Admittedly minor issues, but issues that have always irked me.

Why do SEC press releases announcing administrative actions frequently use the word “charge” in the headline when the reality is the issuer is not “charged” with anything but rather the SEC administratively “finds” violations? (See this example earlier this week regarding Kinross Gold.

Separately, why does the SEC frequently invoke the words “FCPA” in headlines when finding certain violations of the books and records and internal controls provisions (such as Kinross Gold) but does not invoke the words “FCPA” in other headlines that also find certain violations of the books and records and internal controls provisions? (See this example earlier this week regarding Maxwell Tech).

For the Reading Stack

An informative read from Jenner & Block attorneys discussing “five major legal differences between U.S. and English law, each of which can profoundly affect the course of an investigation and prosecution.”
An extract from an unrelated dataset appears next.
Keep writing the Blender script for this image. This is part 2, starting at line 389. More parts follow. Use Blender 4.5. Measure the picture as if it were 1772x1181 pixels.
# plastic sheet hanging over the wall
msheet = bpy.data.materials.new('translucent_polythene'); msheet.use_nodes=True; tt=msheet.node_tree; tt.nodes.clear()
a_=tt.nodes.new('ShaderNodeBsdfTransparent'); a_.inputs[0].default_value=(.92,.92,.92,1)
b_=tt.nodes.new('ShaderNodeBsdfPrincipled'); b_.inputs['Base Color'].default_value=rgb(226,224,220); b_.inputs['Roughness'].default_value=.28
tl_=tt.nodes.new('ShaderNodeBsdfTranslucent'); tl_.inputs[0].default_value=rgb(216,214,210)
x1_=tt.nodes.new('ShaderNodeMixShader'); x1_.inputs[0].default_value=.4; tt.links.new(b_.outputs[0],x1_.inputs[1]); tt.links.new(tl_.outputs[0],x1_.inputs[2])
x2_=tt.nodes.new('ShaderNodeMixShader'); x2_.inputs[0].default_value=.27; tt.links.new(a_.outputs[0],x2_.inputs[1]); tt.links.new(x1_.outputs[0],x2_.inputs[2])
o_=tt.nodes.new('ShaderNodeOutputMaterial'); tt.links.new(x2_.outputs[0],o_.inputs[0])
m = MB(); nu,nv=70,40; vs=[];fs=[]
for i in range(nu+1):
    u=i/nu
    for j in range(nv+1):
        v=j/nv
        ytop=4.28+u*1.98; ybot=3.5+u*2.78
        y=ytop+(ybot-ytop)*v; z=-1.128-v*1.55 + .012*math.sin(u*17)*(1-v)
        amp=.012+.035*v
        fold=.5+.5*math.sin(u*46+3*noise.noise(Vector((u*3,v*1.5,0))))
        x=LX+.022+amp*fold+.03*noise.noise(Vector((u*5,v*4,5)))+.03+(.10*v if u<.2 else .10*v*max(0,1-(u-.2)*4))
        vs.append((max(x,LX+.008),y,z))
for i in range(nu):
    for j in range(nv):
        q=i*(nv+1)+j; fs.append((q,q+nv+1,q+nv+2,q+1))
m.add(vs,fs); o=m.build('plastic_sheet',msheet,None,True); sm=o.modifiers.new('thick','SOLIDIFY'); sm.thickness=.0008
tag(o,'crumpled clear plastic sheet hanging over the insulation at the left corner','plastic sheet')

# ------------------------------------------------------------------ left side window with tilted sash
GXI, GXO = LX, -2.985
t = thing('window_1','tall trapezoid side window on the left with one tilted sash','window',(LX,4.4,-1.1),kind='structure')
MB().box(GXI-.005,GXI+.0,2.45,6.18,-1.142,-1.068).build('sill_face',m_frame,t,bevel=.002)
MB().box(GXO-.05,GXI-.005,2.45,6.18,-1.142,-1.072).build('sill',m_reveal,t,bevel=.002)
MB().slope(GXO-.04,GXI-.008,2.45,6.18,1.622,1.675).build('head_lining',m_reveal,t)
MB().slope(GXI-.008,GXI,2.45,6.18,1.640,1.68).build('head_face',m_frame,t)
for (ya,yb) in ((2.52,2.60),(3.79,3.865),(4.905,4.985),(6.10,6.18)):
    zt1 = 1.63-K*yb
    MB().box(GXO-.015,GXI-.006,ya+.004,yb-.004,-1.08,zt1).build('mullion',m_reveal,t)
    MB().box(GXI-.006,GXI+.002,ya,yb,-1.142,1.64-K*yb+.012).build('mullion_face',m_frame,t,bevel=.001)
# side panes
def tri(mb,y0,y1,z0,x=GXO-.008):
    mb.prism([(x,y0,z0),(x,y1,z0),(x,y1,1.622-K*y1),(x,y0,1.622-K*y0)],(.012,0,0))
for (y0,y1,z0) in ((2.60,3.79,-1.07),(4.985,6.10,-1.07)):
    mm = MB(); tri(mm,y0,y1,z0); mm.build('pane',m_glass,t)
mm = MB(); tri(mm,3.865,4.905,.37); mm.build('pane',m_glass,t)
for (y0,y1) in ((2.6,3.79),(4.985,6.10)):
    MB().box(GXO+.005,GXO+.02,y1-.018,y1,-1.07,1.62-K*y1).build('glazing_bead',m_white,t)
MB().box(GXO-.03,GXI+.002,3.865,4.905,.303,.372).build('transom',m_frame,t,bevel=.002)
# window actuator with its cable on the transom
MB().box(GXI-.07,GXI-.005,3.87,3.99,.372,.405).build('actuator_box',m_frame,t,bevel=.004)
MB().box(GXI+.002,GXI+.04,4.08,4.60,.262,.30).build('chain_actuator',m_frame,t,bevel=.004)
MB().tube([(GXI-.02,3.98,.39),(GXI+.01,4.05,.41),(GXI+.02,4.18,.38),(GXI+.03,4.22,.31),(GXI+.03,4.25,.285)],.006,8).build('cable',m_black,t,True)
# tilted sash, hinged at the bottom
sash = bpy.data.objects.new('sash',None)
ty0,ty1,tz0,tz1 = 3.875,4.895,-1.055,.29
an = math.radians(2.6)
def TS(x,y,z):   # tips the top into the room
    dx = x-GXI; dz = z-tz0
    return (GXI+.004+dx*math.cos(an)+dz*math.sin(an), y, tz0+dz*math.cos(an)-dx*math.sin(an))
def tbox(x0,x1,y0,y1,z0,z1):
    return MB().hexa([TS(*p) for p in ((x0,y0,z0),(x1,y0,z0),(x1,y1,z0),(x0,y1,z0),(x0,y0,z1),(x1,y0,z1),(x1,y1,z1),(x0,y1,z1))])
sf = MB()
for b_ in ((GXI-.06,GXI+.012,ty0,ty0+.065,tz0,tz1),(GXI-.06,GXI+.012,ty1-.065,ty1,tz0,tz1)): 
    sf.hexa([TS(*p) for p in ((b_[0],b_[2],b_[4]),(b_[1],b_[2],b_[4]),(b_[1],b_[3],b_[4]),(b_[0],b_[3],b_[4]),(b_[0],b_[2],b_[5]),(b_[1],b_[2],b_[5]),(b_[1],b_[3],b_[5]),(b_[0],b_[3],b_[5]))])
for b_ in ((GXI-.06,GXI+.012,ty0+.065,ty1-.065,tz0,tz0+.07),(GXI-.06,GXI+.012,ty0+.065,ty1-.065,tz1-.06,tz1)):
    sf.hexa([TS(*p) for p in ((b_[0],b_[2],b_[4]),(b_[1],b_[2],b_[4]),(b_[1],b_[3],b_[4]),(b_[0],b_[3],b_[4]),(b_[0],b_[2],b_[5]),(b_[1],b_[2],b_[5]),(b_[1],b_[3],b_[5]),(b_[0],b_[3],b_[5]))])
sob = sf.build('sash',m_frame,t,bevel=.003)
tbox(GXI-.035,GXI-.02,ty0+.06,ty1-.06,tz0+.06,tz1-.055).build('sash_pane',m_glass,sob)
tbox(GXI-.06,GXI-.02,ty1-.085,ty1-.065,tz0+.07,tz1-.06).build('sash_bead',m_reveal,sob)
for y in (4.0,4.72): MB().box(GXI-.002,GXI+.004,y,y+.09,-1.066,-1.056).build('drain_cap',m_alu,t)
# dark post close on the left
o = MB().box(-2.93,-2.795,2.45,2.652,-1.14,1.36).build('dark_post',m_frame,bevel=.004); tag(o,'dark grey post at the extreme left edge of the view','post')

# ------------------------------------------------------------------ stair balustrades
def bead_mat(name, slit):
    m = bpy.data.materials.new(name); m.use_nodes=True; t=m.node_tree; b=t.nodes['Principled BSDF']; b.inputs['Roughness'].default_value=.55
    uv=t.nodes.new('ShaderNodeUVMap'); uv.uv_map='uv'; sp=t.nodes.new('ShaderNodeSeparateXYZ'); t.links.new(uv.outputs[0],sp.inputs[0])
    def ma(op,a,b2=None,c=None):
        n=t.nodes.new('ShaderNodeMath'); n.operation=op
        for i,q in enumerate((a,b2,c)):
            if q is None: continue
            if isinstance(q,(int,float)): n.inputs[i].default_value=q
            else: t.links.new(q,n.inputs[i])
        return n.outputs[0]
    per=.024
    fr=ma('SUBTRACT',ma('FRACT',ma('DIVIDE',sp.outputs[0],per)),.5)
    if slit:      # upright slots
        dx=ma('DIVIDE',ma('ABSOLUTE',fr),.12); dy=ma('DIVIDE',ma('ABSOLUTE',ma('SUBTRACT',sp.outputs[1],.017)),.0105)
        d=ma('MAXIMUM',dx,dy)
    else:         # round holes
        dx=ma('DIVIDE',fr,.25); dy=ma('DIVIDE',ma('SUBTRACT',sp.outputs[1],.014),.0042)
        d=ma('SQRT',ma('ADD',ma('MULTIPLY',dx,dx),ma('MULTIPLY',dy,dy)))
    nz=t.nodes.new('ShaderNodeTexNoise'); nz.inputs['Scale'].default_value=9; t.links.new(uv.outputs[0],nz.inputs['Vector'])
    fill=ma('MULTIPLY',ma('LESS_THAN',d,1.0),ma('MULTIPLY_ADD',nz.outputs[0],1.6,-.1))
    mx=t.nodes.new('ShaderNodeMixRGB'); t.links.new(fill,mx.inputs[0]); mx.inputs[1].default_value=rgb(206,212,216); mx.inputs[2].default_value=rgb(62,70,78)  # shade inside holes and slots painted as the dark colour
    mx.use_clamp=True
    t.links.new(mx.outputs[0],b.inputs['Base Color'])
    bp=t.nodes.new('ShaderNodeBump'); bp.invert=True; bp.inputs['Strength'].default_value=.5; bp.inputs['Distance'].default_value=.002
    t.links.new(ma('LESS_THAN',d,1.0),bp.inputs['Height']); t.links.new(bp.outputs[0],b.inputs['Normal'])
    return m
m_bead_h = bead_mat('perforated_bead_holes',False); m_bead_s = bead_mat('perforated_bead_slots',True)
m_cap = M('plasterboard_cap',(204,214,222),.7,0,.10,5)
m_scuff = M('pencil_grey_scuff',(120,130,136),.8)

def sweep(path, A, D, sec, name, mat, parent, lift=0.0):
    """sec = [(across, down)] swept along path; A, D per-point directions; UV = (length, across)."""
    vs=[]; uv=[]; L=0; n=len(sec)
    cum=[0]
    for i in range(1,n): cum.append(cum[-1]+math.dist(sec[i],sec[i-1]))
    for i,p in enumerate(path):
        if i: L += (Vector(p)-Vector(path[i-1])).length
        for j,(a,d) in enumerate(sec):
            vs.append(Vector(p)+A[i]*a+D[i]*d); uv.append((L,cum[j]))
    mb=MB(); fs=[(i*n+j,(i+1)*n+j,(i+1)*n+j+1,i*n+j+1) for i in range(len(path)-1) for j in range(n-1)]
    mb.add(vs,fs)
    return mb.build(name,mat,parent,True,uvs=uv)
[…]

Airbus seems to be between a rock and hard place. As noted in this Bloomberg article:

“Airbus SE is being forced by French courts to pay millions of dollars to partners who it alleges used corruption to broker aircraft deals in strategic countries. In one case, the manufacturer was made to settle an outstanding $825,000 bill from a go-between that helped secure sales in China even after Airbus said it had evidence the business relationship was “tarnished” by corruption, according to an unreported ruling released earlier this month. Airbus argued this “called for suspending all payments.” The court proceedings have put Airbus in a seemingly contradictory situation. The planemaker is under investigation for paying bribes to secure overseas contracts and says it’s cooperating and turning over evidence from an internal investigation. But judges have stymied the company’s efforts to cut off brokers who it suspects have facilitated questionable payments.”